Intérêt de la décision
Ce sont essentiellement les développements faits sur la question de la non-application de la CCT 32bis qui sont importants dans la décision commentée, eu égard à la spécificité de l’entité économique, qui est une entité reposant essentiellement sur de la main-d’œuvre.
Le tribunal a renvoyé dans ce jugement fouillé sur ce point à de nombreux arrêts de la Cour de justice, dont C.J.U.E., 11 juillet 2018, Aff. n° C-60/17 (SOMOZA HERMO et ILUNIÓN SEGURIDAD SA c/ ESABE VIGILANCIA SA et FONDO DE GARANTIA SALARIAL (FOGASA)) et à d’autres, bien antérieurs.
Pour qu’il y ait transfert, il ne suffit pas que l’activité exercée reste identique, l’opération devant s’accompagner d’un transfert d’une entité économique, se matérialisant par la reprise d’une partie significative des effectifs. Le tribunal rappelle le refus pour une commune d’engager un membre du personnel d’une entreprise évincée, alors qu’elle allait assurer elle-même l’objet de l’activité en cause, étant le nettoyage des locaux. Cette seule circonstance (identité ou similarité de l’activité) ne suffit pas à conclure au maintien de l’identité d’une entité économique. Il faut que « quelque chose » ait été repris au cédant, ainsi, au minimum, son personnel. Il ne peut, comme ceci a été rappelé, être question de transfert d’entreprise en cas de reprise d’activité en gestion directe.

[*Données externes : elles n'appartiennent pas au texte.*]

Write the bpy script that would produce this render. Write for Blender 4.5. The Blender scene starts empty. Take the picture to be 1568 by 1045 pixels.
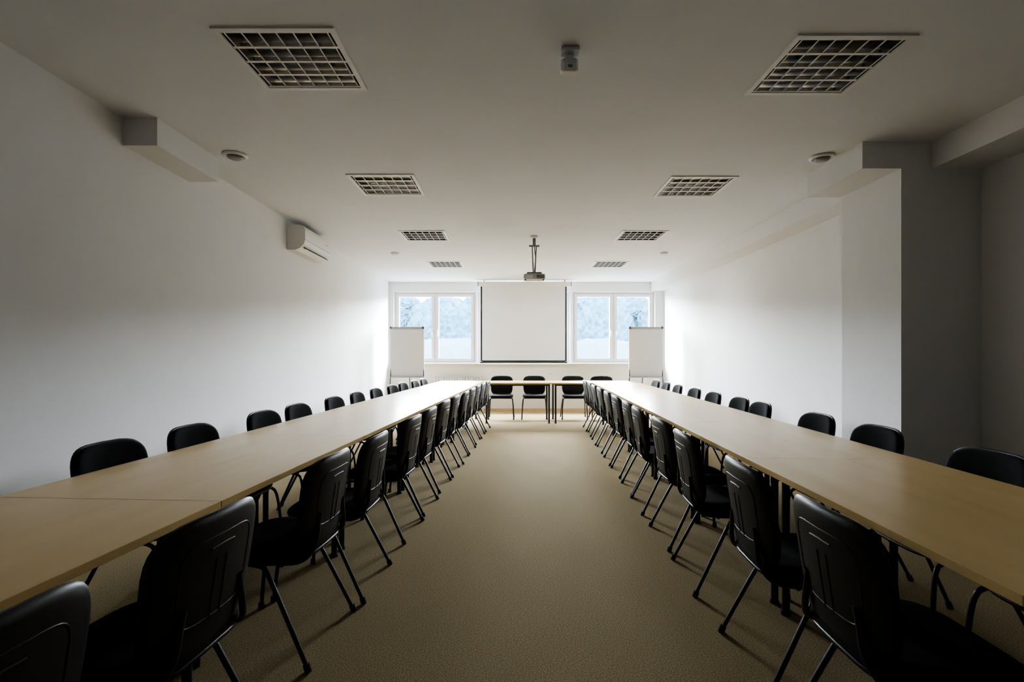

Le tribunal souligne encore que dans le secteur du nettoyage une CCT sectorielle du 12 mai 2003 apporte une protection complémentaire dans l’hypothèse où la CCT 32 bis ne serait pas applicable. Ceci suppose toutefois que les deux entreprises appelées à se succéder effectuent des activités de nettoyage pour le compte de tiers et ressortissent à la commission paritaire numéro 121. La doctrine citée dans le jugement confirme que cette CCT ne s’applique pas non plus
en cas de reprise en gestion directe.